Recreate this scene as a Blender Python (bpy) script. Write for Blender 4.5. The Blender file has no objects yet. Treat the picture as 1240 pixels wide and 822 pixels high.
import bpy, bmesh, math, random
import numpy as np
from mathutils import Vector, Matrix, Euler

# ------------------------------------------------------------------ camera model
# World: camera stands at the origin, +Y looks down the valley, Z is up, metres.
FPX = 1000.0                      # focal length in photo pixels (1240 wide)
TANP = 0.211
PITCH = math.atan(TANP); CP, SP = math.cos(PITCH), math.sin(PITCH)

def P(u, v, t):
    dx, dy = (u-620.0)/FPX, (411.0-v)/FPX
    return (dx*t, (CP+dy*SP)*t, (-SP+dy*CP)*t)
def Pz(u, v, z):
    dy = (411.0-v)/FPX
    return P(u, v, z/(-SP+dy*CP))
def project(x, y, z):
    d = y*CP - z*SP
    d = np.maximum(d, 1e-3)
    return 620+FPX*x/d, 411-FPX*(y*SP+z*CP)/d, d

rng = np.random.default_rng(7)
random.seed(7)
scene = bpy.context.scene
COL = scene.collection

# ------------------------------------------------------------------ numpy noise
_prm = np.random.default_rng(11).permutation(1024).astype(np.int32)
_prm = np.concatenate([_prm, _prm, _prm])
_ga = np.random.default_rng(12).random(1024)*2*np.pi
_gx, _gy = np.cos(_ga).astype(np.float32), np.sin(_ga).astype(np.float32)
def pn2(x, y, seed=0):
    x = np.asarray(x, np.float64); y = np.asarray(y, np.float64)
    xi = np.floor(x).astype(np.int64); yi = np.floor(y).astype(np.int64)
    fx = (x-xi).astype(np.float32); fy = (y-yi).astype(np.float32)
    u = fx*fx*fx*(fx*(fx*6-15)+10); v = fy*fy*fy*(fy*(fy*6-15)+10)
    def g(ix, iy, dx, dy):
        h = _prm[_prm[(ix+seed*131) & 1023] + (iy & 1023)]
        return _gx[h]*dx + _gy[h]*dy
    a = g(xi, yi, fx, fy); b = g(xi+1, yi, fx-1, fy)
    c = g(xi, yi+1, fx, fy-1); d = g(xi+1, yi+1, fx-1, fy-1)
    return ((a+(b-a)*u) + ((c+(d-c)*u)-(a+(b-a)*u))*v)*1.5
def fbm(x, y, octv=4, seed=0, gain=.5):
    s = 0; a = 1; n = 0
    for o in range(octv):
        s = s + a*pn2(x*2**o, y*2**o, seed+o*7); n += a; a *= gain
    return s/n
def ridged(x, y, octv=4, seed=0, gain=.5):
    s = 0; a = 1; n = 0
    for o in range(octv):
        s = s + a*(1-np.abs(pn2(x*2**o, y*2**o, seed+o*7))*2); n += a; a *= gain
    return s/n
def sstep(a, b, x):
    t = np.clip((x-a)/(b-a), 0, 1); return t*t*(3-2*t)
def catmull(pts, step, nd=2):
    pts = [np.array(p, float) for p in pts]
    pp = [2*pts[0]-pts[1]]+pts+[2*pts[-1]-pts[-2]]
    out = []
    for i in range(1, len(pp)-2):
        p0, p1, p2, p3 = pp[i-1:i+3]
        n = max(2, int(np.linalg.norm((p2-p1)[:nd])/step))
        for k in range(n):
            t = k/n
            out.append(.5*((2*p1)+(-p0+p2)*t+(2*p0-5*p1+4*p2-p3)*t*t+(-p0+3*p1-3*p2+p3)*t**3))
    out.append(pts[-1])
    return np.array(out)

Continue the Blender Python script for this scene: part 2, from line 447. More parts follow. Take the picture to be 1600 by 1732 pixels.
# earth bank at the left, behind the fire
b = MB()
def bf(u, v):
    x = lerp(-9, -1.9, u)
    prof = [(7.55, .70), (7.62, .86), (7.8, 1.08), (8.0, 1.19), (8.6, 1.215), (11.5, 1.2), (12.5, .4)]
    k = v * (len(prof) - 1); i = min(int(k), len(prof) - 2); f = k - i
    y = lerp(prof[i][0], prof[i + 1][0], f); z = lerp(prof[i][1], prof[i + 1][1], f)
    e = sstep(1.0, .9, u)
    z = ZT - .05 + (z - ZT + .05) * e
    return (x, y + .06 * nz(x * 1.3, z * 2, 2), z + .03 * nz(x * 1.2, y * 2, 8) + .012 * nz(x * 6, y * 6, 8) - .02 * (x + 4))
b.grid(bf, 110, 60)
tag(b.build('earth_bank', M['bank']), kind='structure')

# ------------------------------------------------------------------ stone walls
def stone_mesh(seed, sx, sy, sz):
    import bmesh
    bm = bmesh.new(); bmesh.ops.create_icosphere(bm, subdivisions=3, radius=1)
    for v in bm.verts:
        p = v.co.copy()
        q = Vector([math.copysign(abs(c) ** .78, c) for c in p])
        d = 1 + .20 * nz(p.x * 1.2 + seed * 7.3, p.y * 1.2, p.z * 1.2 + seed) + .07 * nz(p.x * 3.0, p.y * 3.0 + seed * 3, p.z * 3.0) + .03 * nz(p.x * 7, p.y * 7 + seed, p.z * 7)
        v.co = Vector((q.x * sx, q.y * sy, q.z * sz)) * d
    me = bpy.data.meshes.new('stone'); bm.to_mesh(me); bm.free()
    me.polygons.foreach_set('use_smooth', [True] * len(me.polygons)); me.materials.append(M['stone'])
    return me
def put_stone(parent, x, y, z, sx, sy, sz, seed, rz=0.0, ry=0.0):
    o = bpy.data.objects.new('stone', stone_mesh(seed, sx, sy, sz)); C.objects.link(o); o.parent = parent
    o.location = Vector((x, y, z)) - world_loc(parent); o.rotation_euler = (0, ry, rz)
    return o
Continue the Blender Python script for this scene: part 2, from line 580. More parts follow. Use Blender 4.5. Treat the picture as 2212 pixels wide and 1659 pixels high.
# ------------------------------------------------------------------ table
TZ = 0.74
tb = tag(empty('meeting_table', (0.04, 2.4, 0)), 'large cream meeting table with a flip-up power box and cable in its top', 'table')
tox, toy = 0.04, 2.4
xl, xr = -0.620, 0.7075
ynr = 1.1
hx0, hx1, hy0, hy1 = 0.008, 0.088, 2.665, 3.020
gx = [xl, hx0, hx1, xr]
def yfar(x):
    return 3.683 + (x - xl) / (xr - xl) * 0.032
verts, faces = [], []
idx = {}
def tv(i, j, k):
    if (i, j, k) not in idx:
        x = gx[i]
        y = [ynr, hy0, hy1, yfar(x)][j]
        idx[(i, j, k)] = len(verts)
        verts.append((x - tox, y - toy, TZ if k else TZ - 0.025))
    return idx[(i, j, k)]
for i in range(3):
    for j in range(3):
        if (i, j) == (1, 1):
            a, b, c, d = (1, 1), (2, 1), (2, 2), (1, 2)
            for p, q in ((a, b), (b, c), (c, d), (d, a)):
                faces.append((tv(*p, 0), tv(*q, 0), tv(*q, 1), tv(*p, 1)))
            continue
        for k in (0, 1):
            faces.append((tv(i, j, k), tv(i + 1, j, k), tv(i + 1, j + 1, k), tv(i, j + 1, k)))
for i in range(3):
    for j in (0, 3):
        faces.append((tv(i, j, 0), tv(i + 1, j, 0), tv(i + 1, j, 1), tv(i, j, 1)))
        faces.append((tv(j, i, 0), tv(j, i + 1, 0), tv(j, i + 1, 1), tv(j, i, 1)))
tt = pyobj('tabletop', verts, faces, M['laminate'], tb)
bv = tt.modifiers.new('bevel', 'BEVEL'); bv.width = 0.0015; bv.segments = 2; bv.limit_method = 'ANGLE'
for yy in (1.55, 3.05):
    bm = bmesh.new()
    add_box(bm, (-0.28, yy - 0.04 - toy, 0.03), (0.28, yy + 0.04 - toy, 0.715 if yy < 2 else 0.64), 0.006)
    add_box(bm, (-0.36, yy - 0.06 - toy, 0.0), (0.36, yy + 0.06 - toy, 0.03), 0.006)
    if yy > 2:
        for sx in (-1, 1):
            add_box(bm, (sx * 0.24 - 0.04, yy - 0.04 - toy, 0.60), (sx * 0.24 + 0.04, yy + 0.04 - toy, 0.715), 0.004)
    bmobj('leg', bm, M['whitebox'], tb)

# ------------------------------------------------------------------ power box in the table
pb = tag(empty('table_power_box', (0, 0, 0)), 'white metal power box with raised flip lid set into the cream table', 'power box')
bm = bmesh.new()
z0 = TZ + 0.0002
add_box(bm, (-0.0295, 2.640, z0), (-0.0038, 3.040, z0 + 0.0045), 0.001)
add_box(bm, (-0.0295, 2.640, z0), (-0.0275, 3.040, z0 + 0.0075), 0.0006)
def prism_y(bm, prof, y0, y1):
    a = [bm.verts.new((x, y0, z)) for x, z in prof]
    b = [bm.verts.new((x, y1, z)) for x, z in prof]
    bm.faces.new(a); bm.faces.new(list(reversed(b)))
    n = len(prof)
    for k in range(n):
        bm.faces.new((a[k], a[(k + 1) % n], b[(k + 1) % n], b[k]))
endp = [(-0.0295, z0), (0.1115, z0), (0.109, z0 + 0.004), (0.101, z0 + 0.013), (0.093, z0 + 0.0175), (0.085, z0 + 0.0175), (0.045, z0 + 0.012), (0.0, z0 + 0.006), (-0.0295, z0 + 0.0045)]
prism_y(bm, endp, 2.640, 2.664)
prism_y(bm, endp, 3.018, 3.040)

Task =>
Scan the records for the string "part". Copy each line in which it appears.

Answer =>
Continue the Blender Python script for this scene: part 2, from line 447. More parts follow. Take the picture to be 1600 by 1732 pixels.
Continue the Blender Python script for this scene: part 2, from line 580. More parts follow. Use Blender 4.5. Treat the picture as 2212 pixels wide and 1659 pixels high.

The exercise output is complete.